There has been a dramatic change in the security situation in Pakistan. The South Asian country, which until a few years ago was considered one of the most dangerous nations on the planet, is today safer than at any point since former US president George W Bush launched his war on terror 15 years ago.
How has the change come about? In September 2013 Pakistan’s Prime Minister Nawaz Sharif  called a special cabinet meeting in Karachi. At this meeting Sharif ordered a crackdown on Pakistan’s perceived “culture of violence’’. Karachi is Pakistan’s main economic hub and parts of the city had been a war zone for decades. That changed after Sharif sent in the Rangers. Just three years ago, according to the Numbeo international crime index, Karachi was the sixth most dangerous city in the world. Today it stands at 31 – and the number is falling.

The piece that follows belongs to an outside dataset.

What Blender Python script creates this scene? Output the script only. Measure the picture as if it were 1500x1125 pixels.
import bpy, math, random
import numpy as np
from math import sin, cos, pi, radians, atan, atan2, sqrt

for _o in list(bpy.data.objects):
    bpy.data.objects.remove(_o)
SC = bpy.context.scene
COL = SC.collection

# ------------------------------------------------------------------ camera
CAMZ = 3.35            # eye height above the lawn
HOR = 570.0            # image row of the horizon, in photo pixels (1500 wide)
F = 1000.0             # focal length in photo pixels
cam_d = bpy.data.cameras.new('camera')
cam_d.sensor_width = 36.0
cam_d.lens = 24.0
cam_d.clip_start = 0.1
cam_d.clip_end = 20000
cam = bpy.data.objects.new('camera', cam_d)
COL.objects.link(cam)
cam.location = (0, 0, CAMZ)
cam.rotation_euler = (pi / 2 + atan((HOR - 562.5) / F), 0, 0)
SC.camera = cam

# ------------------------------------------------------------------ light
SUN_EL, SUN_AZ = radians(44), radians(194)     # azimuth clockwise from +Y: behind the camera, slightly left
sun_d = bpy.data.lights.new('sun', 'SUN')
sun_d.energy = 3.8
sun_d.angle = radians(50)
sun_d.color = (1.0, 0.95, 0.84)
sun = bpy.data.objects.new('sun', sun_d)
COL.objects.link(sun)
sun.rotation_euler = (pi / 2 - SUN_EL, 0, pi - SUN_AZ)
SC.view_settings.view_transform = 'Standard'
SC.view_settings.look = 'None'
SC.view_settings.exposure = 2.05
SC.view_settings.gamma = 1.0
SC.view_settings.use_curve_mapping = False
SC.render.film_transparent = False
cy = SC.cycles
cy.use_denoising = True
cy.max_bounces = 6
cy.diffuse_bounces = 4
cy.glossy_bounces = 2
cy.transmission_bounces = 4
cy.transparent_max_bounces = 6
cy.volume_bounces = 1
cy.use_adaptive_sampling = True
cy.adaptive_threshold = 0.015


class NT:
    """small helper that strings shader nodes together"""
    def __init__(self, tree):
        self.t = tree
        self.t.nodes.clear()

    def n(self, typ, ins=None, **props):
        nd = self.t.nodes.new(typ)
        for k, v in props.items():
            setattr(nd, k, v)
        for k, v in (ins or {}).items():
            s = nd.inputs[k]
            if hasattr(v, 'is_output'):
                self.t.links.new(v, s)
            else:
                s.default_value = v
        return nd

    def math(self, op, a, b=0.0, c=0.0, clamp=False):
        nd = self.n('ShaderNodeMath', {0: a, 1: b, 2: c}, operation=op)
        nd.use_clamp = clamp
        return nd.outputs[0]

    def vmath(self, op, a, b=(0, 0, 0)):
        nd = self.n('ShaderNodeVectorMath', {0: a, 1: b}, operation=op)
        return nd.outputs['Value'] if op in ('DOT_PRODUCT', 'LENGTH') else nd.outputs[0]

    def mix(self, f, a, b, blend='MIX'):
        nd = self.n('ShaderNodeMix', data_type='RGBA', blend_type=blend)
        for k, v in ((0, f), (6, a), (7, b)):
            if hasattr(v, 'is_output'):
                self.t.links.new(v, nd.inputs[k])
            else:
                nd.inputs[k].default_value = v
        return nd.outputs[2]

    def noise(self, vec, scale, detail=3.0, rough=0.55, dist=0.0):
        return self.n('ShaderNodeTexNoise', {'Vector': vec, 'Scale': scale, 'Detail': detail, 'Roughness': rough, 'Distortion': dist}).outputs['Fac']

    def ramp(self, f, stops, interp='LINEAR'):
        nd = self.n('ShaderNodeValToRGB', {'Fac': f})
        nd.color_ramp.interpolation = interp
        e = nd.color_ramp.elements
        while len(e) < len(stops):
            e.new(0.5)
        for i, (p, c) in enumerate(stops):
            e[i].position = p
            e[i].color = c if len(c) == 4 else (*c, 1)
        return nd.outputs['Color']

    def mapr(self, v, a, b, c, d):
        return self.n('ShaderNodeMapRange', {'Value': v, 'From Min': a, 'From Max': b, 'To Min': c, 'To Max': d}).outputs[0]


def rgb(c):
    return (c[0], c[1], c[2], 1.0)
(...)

Six months after he ordered the Rangers into Karachi, Nawaz Sharif took an even more momentous decision. The prime minister, whose initial instinct had been to negotiate with the Taliban and oppose the use of force, sent the army into North Waziristan, the Taliban stronghold on the Afghan border.
In June 2014, General Raheel Sharif launched a massive military offensive called Zarb-e-Azb. The aim was to wipe out militant bases in northwestern tribal areas and bring an end to a bloody insurgency that has cost thousands of civilian lives since 2004. It has involved a series of military offensives as well as concerted efforts to block the militants’ sources of funding.
In response Taliban groups carried out a series of atrocities of which the most deadly was the attack on the Army Public School in Peshawar, in which a reported 140 children were killed.
That prompted the National Action Plan in January 2015, considered as the defining moment in the fight against terrorism. Under the plan, special military courts were set up and several terror groups were outlawed.
At the same time, the army stepped up its operations. According to official figures, it has killed about 3,500 Taliban fighters, destroyed 992 hideouts and cleared 3,600sq km of territory. Nearly 500 soldiers have died.
Bakhtiar Mohamed, director of the National Counter Terrorism Authority, says the Taliban have been gravely weakened. “The army has gone very deeply into every nook and corner of the tribal areas. There is no possibility of any revival of extremism.”
It is worth recalling that the average number of militant attacks per month before Zarb-e-Azb was 161, which dropped to 60 in 2015.
According to statistics issued by an Islamabad based independent think tank, Pakistan Institute for Conflict and Security Studies (PICSS), for the year 2016, the overall picture of two years after National Action Plan the country saw 68% reduction in militant attacks, 62% decline in resultant deaths and 48% decrease in injuries.
The dramatic improvement in the security situation in Pakistan has gone largely unnoticed and unacknowledged in the backdrop of a rash of violent incidents elsewhere in the world, especially in Syria, Turkey and Europe.
While it would be unwise to assume that Pakistan’s security problems are over, it is a fact that the country has won its current war against crime and terrorism and succeeded in normalising the war-like situation in the northwest.